For academic reading, I'm currently in the middle of a number of books, including "Pearls in Graph Theory: A Comprehensive Introduction" and a couple of chapters of "R in a Nutshell." Not being an by profession academic means that I go slowly through these sorts of texts unless I can generate a real need (easy enough with R, not so easy with graph theory as yet). On a rather different note, I picked up "Plato and a Platypus Walk into a Bar: Understanding Philosophy through Jokes," some time ago, so it will find its way onto my reading list pretty soon.

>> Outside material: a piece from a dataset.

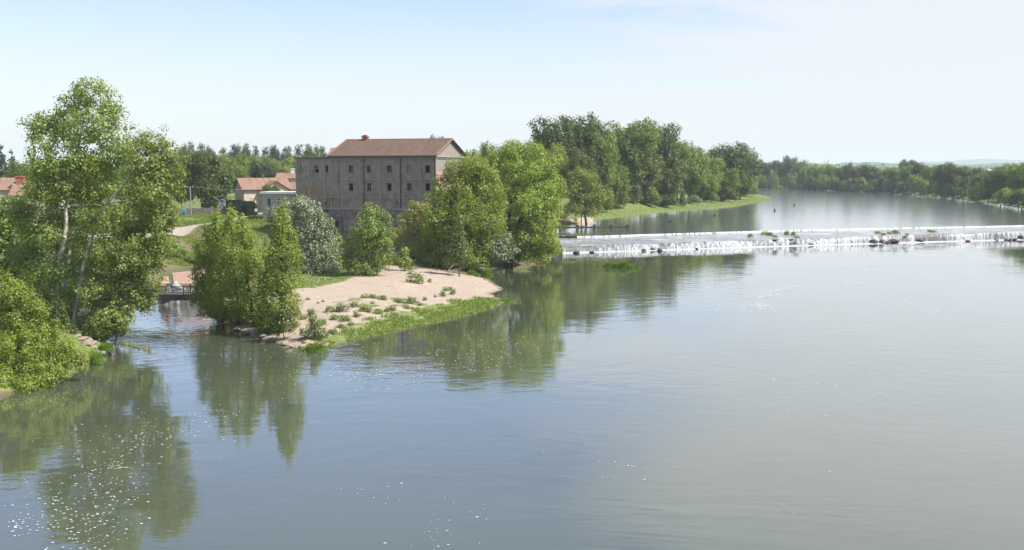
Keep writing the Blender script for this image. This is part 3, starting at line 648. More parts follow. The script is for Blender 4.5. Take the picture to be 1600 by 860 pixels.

For my personal fiction reading, I'm working through C.S. Lewis' "That Hideous Strength." The first two books in the series, "Out of the Silent Planet" and "Perelandra" took a while to get my attention, but eventually grabbed hold and wouldn't let go. I finished "City of Ember" at my younger daughter's suggestion, so I have "People of Sparks" in the queue. I've also burned through all the H. Beam Piper sci-fi stories I could get my hands on over the last few months (most are at gutenberg.net and Librivox.org).
My son and I are reading Atherton books by Patrick Carman -- the first book, "The House of Power" grabbed both of us and was literally a cliff-hanger (of sorts), so we have "Rivers of Fire" on order. I've enjoyed reading to my kids over the years and we've been through some amazing book (including "The Hobbit" and the full "Lord of the Rings" trilogy, most of Roald Dahl's books, the EarthSea trilogy, several Patricia McKillip books, including the Riddlemaster series, etc.). While I was in grad school over the last 5 years, reading to my kids (particularly my youngest) was the only fiction I took time to read, but now I hope to have more time for such diversions.